The contractor is able to protect qualifying limited rights and restricted computer software by withholding such data from delivery to the government and delivering form, fit, and function data in lieu thereof. (Form, fit, and function data means data relating to component processes that are sufficient to enable physical and functional interchangeability, as well as data identifying source, size, configuration, mating, attachment characteristics, functional characteristics, and performance requirements. For computer software, it includes data identifying source, functional characteristics, and performance requirements, but specifically excluding the source code, algorithm, process, formula, and flow charts of the software.)
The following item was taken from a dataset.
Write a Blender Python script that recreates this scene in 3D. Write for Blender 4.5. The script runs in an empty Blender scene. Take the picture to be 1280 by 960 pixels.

As noted above, the Defense Acquisition Regulatory Council can prescribe regulations governing technical data rights under Public Law 102-190. These are included in the Defense Federal Acquisition Regulations System (DFARS), which defines DoD policies and procedures on data rights as they pertain to the defense agencies, and are intended to address unique military systems with no commercial counterpart.
The government is also able to require delivery of limited rights data rather than allow the contractor to withhold such data. As part of the negotiation process, the contractor may specifically identify data not to be delivered under the contract or data that will be delivered with limited rights.